Description:
One of Glasgow's most notorious landmarks is set to be
completed, 40 years after construction began.
The 'Bridge to Nowhere' is a pedestrian link over the M8
motorway at Anderston, but it was never finished in the 1970's and
ended about 40ft in the air behind the Hilton Hotel.
The project with Glasgow City Council, the charity Sustrans
and Raynesway Construction has completed the link from
Kelvingrove Park to the city centre. This will enable people
from Anderston to travel by foot into the city centre, and use the
wider network of paths which link to it.
The bridge will be renamed, although the new name and a method
for deciding it, is yet to be revealed by the Council.
The project is part of wider plans to improve cycling across the
city, with new cycle routes being planned to link Glasgow Green
with a number of key destinations in the east end of the city,
including Commonwealth Games venues. A new on-road segregated
two-way cycle way was opened in the east end of Glasgow in October
2012.
As part of the project there will also be a new 'portrait bench'
allowing people to sit alongside steel representations of
naturalist and hillwalker Tom Weir, trade union activist Jimmy Reid
and inventor James Watt, who harnessed steam technology.

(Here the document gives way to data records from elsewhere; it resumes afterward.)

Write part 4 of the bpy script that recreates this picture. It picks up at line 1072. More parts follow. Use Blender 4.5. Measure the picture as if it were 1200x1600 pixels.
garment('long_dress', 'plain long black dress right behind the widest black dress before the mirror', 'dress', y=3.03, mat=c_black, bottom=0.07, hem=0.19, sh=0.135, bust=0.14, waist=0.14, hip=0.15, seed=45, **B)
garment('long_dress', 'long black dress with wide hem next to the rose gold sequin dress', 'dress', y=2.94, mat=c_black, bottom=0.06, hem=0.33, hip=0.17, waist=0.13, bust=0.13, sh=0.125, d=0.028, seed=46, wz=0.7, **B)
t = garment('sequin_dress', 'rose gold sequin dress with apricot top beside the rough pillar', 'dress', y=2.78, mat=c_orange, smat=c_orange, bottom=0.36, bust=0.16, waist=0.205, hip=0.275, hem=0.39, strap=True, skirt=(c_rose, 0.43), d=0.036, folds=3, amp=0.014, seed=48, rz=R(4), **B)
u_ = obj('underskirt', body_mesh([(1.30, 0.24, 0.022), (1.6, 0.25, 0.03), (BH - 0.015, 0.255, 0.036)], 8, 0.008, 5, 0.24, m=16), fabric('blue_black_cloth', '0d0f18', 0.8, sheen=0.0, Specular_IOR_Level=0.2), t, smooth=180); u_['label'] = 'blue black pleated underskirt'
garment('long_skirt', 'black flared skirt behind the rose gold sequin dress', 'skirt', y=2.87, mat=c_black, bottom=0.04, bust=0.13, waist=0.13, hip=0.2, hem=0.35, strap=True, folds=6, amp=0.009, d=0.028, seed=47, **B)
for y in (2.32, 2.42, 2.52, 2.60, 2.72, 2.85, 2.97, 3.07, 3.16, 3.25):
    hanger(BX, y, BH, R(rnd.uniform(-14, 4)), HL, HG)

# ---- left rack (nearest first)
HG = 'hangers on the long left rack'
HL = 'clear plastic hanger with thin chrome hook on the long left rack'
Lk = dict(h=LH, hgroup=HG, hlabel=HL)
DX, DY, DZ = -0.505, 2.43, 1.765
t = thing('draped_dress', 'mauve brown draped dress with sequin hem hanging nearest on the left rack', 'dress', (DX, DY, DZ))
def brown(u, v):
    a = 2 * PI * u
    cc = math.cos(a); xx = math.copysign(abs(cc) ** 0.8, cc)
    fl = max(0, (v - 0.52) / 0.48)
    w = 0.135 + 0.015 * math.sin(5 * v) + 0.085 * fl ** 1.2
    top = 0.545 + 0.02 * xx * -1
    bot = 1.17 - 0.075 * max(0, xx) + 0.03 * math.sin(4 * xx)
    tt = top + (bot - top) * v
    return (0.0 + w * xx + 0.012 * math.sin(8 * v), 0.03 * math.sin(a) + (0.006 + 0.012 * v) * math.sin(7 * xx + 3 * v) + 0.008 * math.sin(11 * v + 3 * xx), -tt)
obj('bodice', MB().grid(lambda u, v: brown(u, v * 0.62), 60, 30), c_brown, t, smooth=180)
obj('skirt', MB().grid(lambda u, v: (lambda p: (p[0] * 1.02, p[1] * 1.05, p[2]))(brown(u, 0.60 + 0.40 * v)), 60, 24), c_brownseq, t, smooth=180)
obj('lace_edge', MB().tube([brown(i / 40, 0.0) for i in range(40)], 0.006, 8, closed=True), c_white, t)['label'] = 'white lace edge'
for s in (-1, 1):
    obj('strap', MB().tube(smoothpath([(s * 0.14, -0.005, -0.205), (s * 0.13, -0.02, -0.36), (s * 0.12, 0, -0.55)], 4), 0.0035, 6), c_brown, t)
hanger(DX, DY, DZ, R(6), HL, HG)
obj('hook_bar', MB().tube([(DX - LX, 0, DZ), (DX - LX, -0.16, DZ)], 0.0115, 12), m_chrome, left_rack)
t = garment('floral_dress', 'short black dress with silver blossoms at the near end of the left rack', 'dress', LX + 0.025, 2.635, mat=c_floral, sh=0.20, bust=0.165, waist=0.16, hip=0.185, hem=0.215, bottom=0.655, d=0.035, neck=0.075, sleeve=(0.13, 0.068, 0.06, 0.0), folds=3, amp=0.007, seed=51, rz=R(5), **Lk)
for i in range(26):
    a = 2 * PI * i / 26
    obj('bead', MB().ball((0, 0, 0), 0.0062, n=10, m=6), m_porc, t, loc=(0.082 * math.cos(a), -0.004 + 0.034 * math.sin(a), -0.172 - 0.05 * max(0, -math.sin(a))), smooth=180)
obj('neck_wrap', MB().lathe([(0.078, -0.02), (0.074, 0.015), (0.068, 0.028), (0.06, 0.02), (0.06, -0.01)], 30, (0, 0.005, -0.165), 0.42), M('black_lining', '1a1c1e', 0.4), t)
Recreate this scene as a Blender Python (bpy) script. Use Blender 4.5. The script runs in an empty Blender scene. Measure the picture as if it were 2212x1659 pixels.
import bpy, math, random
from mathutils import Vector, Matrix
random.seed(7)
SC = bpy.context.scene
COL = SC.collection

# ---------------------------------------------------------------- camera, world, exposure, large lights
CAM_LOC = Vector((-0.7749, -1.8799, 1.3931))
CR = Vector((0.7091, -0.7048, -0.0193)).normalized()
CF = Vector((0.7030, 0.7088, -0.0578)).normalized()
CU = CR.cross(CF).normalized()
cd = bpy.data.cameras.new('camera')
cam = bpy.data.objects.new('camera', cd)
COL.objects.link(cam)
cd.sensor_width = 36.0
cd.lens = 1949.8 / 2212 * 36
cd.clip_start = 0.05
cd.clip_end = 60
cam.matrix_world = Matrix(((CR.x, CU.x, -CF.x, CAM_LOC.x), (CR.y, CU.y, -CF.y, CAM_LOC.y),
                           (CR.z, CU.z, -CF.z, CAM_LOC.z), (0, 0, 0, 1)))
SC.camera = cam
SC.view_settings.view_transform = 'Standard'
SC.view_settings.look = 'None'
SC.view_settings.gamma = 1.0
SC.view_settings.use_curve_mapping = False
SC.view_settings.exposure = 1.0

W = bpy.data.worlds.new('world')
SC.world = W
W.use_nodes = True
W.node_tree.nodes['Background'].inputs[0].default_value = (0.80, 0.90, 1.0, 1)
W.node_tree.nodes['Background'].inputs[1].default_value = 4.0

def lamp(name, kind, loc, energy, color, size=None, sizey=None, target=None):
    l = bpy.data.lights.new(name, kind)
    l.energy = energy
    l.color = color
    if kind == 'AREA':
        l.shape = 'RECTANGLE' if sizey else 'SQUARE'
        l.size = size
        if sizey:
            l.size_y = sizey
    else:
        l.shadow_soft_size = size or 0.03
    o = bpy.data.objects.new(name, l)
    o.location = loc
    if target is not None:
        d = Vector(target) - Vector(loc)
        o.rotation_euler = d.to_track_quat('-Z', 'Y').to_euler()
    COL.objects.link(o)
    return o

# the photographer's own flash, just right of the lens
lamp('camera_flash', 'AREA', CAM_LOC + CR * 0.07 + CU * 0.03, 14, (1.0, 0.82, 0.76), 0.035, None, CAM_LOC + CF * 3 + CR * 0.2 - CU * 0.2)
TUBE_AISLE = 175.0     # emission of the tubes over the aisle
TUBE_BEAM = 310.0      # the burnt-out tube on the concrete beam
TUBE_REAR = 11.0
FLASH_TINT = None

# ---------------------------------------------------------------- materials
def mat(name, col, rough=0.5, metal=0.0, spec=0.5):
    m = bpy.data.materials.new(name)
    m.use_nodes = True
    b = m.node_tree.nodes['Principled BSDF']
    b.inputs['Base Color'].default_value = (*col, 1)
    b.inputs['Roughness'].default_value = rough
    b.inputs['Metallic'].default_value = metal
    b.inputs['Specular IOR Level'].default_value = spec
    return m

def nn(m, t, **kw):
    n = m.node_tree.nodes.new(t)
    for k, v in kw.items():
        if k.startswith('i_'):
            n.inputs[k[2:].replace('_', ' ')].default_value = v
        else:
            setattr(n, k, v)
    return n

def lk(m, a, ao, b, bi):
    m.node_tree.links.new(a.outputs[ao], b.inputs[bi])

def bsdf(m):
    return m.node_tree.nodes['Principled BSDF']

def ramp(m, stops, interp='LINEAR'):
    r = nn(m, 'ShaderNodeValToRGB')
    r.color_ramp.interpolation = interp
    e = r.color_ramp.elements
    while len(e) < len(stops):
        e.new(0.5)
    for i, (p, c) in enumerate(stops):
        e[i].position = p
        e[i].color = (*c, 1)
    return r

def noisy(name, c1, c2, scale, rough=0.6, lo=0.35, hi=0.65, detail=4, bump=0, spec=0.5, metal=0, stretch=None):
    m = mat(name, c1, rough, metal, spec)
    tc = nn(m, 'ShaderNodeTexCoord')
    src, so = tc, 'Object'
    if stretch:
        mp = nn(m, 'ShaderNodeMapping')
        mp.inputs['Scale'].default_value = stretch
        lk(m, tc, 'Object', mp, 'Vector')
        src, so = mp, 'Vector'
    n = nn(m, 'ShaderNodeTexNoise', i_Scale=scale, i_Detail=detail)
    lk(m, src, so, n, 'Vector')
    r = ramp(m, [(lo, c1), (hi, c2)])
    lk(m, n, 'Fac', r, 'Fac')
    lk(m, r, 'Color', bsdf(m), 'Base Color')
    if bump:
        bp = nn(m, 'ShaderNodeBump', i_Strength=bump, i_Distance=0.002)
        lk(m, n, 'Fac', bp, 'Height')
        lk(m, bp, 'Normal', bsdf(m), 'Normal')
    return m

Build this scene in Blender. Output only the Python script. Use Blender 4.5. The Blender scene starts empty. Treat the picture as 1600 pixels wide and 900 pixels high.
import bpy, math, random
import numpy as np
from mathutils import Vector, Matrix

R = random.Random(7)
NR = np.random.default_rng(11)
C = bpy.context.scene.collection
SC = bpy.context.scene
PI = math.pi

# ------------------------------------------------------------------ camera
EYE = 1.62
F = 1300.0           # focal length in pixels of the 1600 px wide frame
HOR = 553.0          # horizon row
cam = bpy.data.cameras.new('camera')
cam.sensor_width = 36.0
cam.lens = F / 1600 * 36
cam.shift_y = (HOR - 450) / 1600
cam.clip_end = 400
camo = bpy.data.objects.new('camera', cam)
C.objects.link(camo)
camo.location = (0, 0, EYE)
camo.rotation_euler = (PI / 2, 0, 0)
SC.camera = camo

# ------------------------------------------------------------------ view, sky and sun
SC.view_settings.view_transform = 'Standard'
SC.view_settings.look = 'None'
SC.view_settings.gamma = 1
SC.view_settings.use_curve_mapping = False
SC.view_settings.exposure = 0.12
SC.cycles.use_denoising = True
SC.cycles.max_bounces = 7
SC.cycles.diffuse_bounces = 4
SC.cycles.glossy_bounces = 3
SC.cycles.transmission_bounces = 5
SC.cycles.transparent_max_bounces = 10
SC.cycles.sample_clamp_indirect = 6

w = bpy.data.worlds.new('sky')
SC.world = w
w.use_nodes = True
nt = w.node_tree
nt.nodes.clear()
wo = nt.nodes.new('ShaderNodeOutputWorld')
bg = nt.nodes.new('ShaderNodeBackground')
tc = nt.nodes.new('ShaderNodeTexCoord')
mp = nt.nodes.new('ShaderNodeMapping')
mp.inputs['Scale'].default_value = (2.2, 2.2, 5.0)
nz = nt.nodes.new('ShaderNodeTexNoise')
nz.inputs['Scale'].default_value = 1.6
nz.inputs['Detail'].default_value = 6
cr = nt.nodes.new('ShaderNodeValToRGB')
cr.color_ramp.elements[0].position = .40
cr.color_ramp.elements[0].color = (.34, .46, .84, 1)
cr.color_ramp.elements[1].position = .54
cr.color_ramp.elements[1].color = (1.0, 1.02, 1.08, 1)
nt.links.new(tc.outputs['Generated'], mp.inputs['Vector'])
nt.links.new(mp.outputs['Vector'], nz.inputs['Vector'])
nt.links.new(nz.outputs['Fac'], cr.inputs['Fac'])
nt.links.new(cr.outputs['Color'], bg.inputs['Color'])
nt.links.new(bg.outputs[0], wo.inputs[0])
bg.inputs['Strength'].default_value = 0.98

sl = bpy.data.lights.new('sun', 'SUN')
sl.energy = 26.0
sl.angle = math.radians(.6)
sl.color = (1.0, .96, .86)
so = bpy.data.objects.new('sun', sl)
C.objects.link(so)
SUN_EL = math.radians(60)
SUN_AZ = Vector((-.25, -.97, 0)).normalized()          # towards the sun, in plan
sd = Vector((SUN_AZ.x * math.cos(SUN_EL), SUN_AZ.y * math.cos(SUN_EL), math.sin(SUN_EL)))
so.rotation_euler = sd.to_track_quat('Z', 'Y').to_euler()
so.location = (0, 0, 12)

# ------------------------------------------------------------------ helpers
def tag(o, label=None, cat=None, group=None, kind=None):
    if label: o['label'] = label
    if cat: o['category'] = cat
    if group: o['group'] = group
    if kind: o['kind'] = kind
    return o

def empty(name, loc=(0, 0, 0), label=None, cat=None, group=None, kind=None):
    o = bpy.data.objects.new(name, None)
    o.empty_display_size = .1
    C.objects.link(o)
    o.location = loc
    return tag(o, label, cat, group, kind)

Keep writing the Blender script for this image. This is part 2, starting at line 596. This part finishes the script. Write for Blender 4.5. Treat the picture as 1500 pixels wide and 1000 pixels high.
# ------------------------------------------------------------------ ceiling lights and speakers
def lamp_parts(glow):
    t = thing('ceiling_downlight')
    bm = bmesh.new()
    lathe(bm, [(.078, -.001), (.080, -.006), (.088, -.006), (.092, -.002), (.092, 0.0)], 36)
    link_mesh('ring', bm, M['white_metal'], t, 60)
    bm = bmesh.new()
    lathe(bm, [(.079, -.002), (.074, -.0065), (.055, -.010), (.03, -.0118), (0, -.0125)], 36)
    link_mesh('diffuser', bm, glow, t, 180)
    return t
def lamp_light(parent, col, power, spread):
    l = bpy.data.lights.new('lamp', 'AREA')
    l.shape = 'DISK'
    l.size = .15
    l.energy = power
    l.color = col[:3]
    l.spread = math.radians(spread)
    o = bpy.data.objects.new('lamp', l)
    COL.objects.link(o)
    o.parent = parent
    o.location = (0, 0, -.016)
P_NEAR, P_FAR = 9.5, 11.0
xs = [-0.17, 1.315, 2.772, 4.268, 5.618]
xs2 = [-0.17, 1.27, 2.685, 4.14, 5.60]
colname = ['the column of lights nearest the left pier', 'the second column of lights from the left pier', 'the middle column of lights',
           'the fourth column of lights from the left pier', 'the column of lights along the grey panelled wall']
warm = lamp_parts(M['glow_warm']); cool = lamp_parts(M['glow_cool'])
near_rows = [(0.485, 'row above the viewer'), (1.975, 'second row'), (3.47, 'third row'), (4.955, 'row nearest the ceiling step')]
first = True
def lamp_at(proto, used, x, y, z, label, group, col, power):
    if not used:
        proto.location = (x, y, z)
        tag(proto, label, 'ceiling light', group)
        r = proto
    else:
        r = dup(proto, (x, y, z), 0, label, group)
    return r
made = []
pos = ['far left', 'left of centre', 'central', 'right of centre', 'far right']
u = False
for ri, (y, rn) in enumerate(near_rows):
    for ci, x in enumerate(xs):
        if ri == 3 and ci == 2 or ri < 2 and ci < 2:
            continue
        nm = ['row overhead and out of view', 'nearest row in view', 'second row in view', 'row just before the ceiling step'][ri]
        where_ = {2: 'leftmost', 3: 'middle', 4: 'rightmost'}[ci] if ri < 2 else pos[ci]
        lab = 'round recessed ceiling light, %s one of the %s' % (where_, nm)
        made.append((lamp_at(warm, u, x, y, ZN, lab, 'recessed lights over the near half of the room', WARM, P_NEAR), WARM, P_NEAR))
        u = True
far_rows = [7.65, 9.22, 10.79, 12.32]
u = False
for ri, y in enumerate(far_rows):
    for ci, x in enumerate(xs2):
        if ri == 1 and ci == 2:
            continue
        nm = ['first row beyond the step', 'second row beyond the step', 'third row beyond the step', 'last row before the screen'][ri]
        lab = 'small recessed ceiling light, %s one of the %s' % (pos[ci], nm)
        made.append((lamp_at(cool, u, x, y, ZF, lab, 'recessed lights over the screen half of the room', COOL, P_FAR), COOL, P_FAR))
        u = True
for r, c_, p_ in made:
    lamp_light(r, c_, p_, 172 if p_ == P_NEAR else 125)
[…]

Glasgow City Council are hopeful that the bridge will help to
boost Glasgow's cycling culture, city councillor Archie Graham said
"We hope the new route will prove pivotal in transforming cycling
in Glasgow and form a lasting legacy following the Commonwealth
Games in 2014. The National Cycle Route already runs from
Kelvingrove Park to Anderston and this final link will be the jewel
in the crown."
The Anderson Footbridge was completed in summer 2013.